What is the report on "Competition and market power in UK labor markets"?

  • The Report is the first “flagship” research study published by the CMA’s Microeconomics Unit, which was recently established to conduct economic research focussed on issues of competition, innovation, and productivity to support growth in the UK economy. The Microeconomics Unit has been set up as an independent and open-access centre of microeconomic research expertise for the UK government as a whole, and so the Report is aimed not just to inform the CMA's work, but also to be of wider policy interest.
  • The Report examines employer market power and labor market concentration, the prevalence of restrictive covenants (including non-compete clauses), as well as changes in the labor market, including hybrid and flexible working and the gig economy, which features an increased amount of temporary positions and freelance work. The CMA is planning to use the findings to inform its current increasing scrutiny of potentially anti-competitive conduct in labor markets, as well as broader government and policy thinking.

What does the report say about non-compete clauses in UK employment contracts?

The Report finds evidence that post-termination non-compete clauses in employment contracts (preventing an employee from working at a competitor for a prescribed amount of time after they leave their current employer) are common in the UK.

According to the research:

  • Non-compete clauses impact around:
    • 26% of workers in the UK;
    • 40% of UK workers in information and communication technologies and professional and scientific services; and
    • 20% of UK workers in retail, education, and food services.
  • The most common duration of UK non-competes is 6 months, applied by 43% of employers who use non-competes. About 33% of employers who use non-competes include year-long clauses.

CMA chief executive Sarah Cardell questions specifically in her published speech (accompanying the Report) the high number of non-competes prevalent for the lowest-paid workers. She notes that, while non-competes are typically justified on the basis of enabling investment to develop workers (through training/sharing confidential information), "we might expect to see non-competes only in particular industries or groups of workers where this sort of investment is happening". The use of non-competes for rank and file workers at fast food chains throughout the U.S. has been a focus of enforcement actions by state enforcers and the U.S. DOJ especially since 2016.

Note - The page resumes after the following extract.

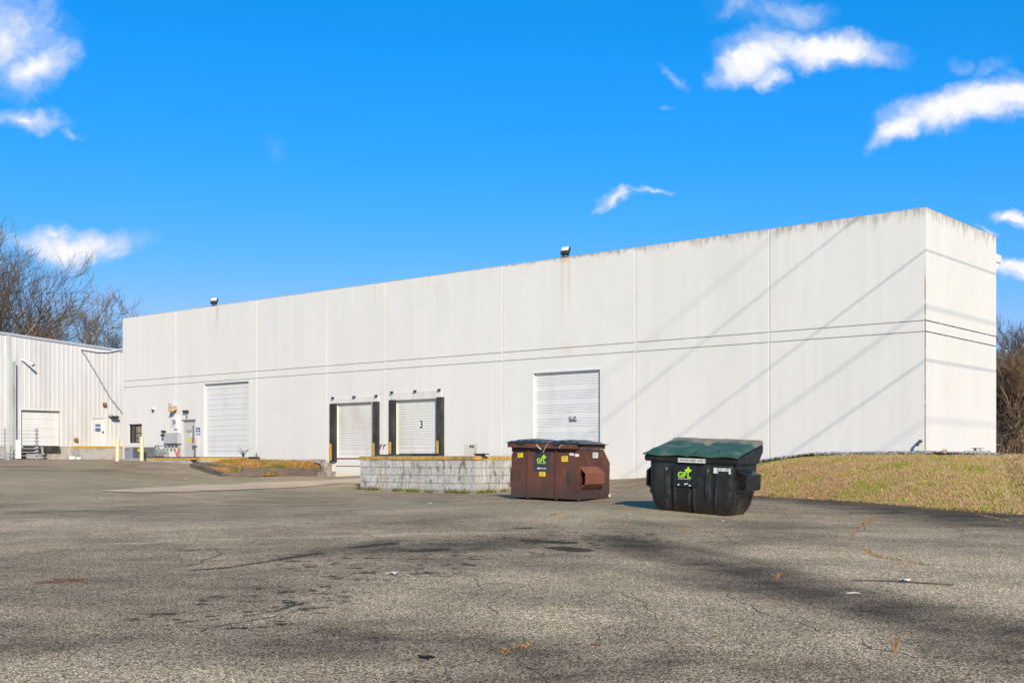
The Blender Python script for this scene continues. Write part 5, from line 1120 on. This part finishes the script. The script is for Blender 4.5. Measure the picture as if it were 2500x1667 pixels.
def grow(tb, tk, p, d, L, r, lvl, rr, spread, up, H):
    L = H * {5: .24, 4: .40, 3: .22, 2: .125, 1: .07, 0: .04}[lvl] * rr.uniform(.8, 1.15)
    nseg = 4 if lvl > 2 else 3 if lvl > 0 else 2; pts = [p.copy()]; rs = [r]; q = p.copy(); dd = d.copy()
    for i in range(nseg):
        dd = (dd + Vector((rr.gauss(0, .16), rr.gauss(0, .16), rr.gauss(0, .10) + up * .07))).normalized(); q = q + dd * L / nseg; pts.append(q.copy()); rs.append(max(.008, r * (1 - .5 * (i + 1) / nseg)))
    (tk if lvl >= 4 else tb).tube(pts, rs, 6 if lvl >= 4 else 3)
    if lvl == 0: return
    nch = {5: 6, 4: 5, 3: 5, 2: 4, 1: 4}.get(lvl, 3) + rr.randint(0, 1)
    for k in range(nch):
        t = .28 + .72 * (k + rr.random() * .8) / nch if lvl < 5 else .55 + .45 * (k + .5) / nch
        t = min(t, .999); f = t * nseg; i = int(f); s0 = pts[i].lerp(pts[min(i + 1, nseg)], f - i); dl = (pts[min(i + 1, nseg)] - pts[i]).normalized()
        a = rr.uniform(0, 6.28); pr = dl.orthogonal().normalized(); pr = Matrix.Rotation(a, 3, dl) @ pr
        ang = R(rr.uniform(14, 50) if lvl == 5 else rr.uniform(18, 42)) * spread; nd = (dl * math.cos(ang) + pr * math.sin(ang) + Vector((0, 0, up * .12))).normalized()
        grow(tb, tk, s0, nd, L * rr.uniform(.52, .74), max(.011, rs[min(i, nseg)] * rr.uniform(.48, .68)), lvl - 1, rr, spread, up, H)
def make_tree(h, seed, spread=1.0, levels=5, up=.6, trunk=.38, r=None):
    rr = random.Random(seed); tb, tk = TB(), TB()
    grow(tb, tk, Vector((0, 0, -.3)), Vector((rr.uniform(-.05, .05), rr.uniform(-.05, .05), 1)).normalized(), h * trunk, r or h * .018, levels, rr, spread, up, h)
    mx = float(np.percentile([v[2] for v in tb.v], 99.3)); k = h / mx
    a, c_ = tk.mesh('trunk'), tb.mesh('crown'); a.transform(Matrix.Scale(k, 4)); c_.transform(Matrix.Scale(k, 4)); a.materials.append(m_bark); c_.materials.append(m_twig); return a, c_
def place_tree(ms, loc, rot, s, label, group, name='bare_tree', sq=(1, 1)):
    r = empty(name, T(*loc) @ Matrix.Rotation(rot, 4, 'Z') @ Matrix.Diagonal((s * sq[0], s * sq[0], s * sq[1], 1)), label, 'tree', group)
    mk('trunk', ms[0], None, r); mk('crown', ms[1], None, r); return r
TA = make_tree(21, 11, .95, 5, .5); TBm = make_tree(16.5, 23, 1.05, 5, .5); TC = make_tree(11, 5, .8, 5, .6)
def tp(px_, Yd, z=1.4): return ((px_ - CX) / F * Yd, Yd, z)
place_tree(TA, tp(22, 112), 0.4, 1.02, 'tallest bare tree above the metal building, at the left edge', 'bare trees behind the metal building')
place_tree(TBm, tp(218, 114), 1.0, 1.0, 'round-crowned bare tree above the right end of the metal building', 'bare trees behind the metal building')
place_tree(TBm, tp(150, 122), 2.6, .86, 'bare tree between the tallest and the round-crowned one', 'bare trees behind the metal building')
place_tree(TBm, tp(300, 128), 4.1, .82, 'bare tree partly hidden behind the left end of the white warehouse', 'bare trees behind the metal building')
place_tree(TA, tp(-60, 118), 2.0, .95, 'bare tree mostly outside the left edge', 'bare trees behind the metal building')
GR = 'bare trees right of the warehouse'
for i_, (q, Yd, rot, s, lb) in enumerate(((2449, 80, .3, .93, 'bare tree closest to the right wall of the warehouse'), (2478, 84, 2.0, .92, 'bare tree second from the right wall of the warehouse'), (2515, 82, 3.4, .97, 'bare tree at the right edge of the picture'),
        (2425, 96, 5.0, .80, 'bare tree half hidden behind the right wall'), (2495, 100, 1.2, .95, 'farthest thin bare tree at the right edge'), (2560, 90, 4.4, 1.1, 'bare tree just outside the right edge'))):
    place_tree(TC, tp(q, Yd, 1.5), rot, s * .88, lb, GR)
# undergrowth and evergreen scrub in the wood
rr = random.Random(77); tb = TB()
for _ in range(5200):
    u = rr.uniform(.395, .60); Yd = rr.uniform(78, 112); p = Vector((u * Yd, Yd, 1.3)); h = rr.uniform(1.2, 5.5) * (.5 + .5 * rr.random()) * (1.1 if Yd > 95 else .8); d = Vector((rr.gauss(0, .22), rr.gauss(0, .22), 1))
    if rr.random() < .35: p = p + Vector((0, 0, rr.uniform(0, 4))); d = Vector((rr.gauss(0, 1), rr.gauss(0, 1), rr.uniform(.1, .8))); h = rr.uniform(.6, 1.8)
    tb.tube([p, p + d * h * .5, p + d * h + Vector((rr.gauss(0, .2), 0, 0))], [.04, .028, .012], 3)
m_un, g, b = new_mat('brown_undergrowth', .95, 0, .1); ri = g.new('ShaderNodeNewGeometry').outputs['Random Per Island']; c = g.mix(ri, (.27, .18, .12), (.13, .09, .065)); g.l.new(c, b.inputs['Base Color'])
un = mk('undergrowth', tb.mesh('undergrowth'), m_un); tag(un, 'dense brown undergrowth under the bare trees', 'undergrowth', kind='stuff')
m_ev, g, b = new_mat('evergreen_leaves', .9, 0, .15); ri = g.new('ShaderNodeNewGeometry').outputs['Random Per Island']; c = g.mix(ri, (.07, .085, .02), (.15, .14, .045)); g.l.new(c, b.inputs['Base Color'])
def evergreen(px_, Yd, h, seed, label):
    r = empty('evergreen_tree', T(*tp(px_, Yd, 1.4)), label, 'tree', 'evergreens in the wood'); rg = np.random.default_rng(seed)
    MB().tube([(0, 0, -.2), (0, 0, h * .9)], [.14, .04], 6).build('trunk', m_bark, r)
    n = 5000; z = rg.uniform(.12, 1, n); rad = (1 - z) ** .7 * h * .26 * np.sqrt(rg.random(n)) * (.75 + .35 * np.sin(rg.integers(0, 7, n) * 1.9)); a = rg.uniform(0, 6.28, n); cc = np.stack([np.cos(a) * rad, np.sin(a) * rad, z * h], -1)
    v = (cc[:, None, :] + rg.normal(0, .11, (n, 3, 3)))
    me = bpy.data.meshes.new('crown'); me.vertices.add(n * 3); me.vertices.foreach_set('co', v.ravel()); me.loops.add(n * 3); me.loops.foreach_set('vertex_index', np.arange(n * 3)); me.polygons.add(n); me.polygons.foreach_set('loop_start', np.arange(0, n * 3, 3)); me.polygons.foreach_set('loop_total', np.full(n, 3)); me.update(calc_edges=True)
    mk('crown', me, m_ev, r)
evergreen(2455, 108, 8.2, 1, 'olive evergreen showing through the bare trees next to the wall'); evergreen(2492, 112, 8.8, 2, 'olive evergreen deeper in the wood at the right edge'); evergreen(2535, 106, 8.0, 3, 'olive evergreen just outside the right edge')
# wooded rise far behind
hx = np.linspace(30, 110, 60); HXX, HYY = np.meshgrid(hx, np.linspace(116, 150, 10)); HZ = 1.2 + 8.2 * np.minimum(1, (HYY - 116) / 10) * (1 + .10 * np.sin(HXX * .8) + .05 * np.sin(HXX * 2.1))
m_hl, g, b = new_mat('wooded_rise', .95, 0, .05); o = g.obj(); c = g.mix(g.mapr(g.noise(g.vscale(o, (1, 1, .3)), 1.3, 6, .75), .35, .65), (.09, .065, .045), (.19, .15, .09)); g.l.new(c, b.inputs['Base Color']); bump(g, b, g.noise(g.vscale(o, (1, 1, .3)), 2, 5, .8), 1, .6)
hl = sheet('hill', HXX, HYY, HZ, m_hl); tag(hl, 'dark wooded rise behind the bare trees', kind='structure')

What are the implications of the Report?

  • The Report's findings (specifically the findings that well-functioning labor markets benefit workers and the economy more generally) will bolster the CMA's determination to ensure that businesses do not restrict competition between them in labor markets, through for example no-poach and wage-fixing agreements.
  • Employee non-competes usually fall outside the scope of UK antitrust law, but are governed by employment law. The UK is currently planning to legislate to limit post-term non-competes to 3 months in the UK (as explained above). In her accompanying speech, Sarah Cardell states that the evidence in the Report "supports this direction of travel", and comments that "the widespread prevalence of non-competes across the economy could act as a barrier to job switching."
  • Highlighting the possible need for further education, it is interesting that the Report notes that 40 per cent of respondents to the "Business Insights and Conditions Survey", with 250+ employees, stated that they were "not sure" what types of restrictive covenant they use in their employment contracts.